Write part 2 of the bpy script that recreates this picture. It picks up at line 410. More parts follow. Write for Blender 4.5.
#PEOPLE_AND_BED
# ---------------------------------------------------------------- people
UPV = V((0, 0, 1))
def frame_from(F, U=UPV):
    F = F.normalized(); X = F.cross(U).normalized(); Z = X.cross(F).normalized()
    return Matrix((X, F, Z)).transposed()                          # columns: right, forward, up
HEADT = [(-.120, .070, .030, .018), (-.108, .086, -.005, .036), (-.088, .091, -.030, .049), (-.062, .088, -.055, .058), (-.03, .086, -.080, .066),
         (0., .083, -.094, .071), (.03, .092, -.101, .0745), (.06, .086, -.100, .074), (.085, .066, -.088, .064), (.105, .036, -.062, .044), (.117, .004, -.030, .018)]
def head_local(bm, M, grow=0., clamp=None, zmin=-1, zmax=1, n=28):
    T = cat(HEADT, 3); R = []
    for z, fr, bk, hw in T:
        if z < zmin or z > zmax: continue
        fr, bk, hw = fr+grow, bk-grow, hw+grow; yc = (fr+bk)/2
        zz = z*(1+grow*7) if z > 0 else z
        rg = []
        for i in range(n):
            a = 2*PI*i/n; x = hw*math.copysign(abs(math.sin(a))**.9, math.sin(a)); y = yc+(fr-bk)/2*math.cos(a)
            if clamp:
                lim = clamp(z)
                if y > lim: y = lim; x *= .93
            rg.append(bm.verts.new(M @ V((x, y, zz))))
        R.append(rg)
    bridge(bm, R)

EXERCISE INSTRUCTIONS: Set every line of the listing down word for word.

RESULT FOR THIS TASK:
Write part 2 of the bpy script that recreates this picture. It picks up at line 410. More parts follow. Write for Blender 4.5.
#PEOPLE_AND_BED
# ---------------------------------------------------------------- people
UPV = V((0, 0, 1))
def frame_from(F, U=UPV):
    F = F.normalized(); X = F.cross(U).normalized(); Z = X.cross(F).normalized()
    return Matrix((X, F, Z)).transposed()                          # columns: right, forward, up
HEADT = [(-.120, .070, .030, .018), (-.108, .086, -.005, .036), (-.088, .091, -.030, .049), (-.062, .088, -.055, .058), (-.03, .086, -.080, .066),
         (0., .083, -.094, .071), (.03, .092, -.101, .0745), (.06, .086, -.100, .074), (.085, .066, -.088, .064), (.105, .036, -.062, .044), (.117, .004, -.030, .018)]
def head_local(bm, M, grow=0., clamp=None, zmin=-1, zmax=1, n=28):
    T = cat(HEADT, 3); R = []
    for z, fr, bk, hw in T:
        if z < zmin or z > zmax: continue
        fr, bk, hw = fr+grow, bk-grow, hw+grow; yc = (fr+bk)/2
        zz = z*(1+grow*7) if z > 0 else z
        rg = []
        for i in range(n):
            a = 2*PI*i/n; x = hw*math.copysign(abs(math.sin(a))**.9, math.sin(a)); y = yc+(fr-bk)/2*math.cos(a)
            if clamp:
                lim = clamp(z)
                if y > lim: y = lim; x *= .93
            rg.append(bm.verts.new(M @ V((x, y, zz))))
        R.append(rg)
    bridge(bm, R)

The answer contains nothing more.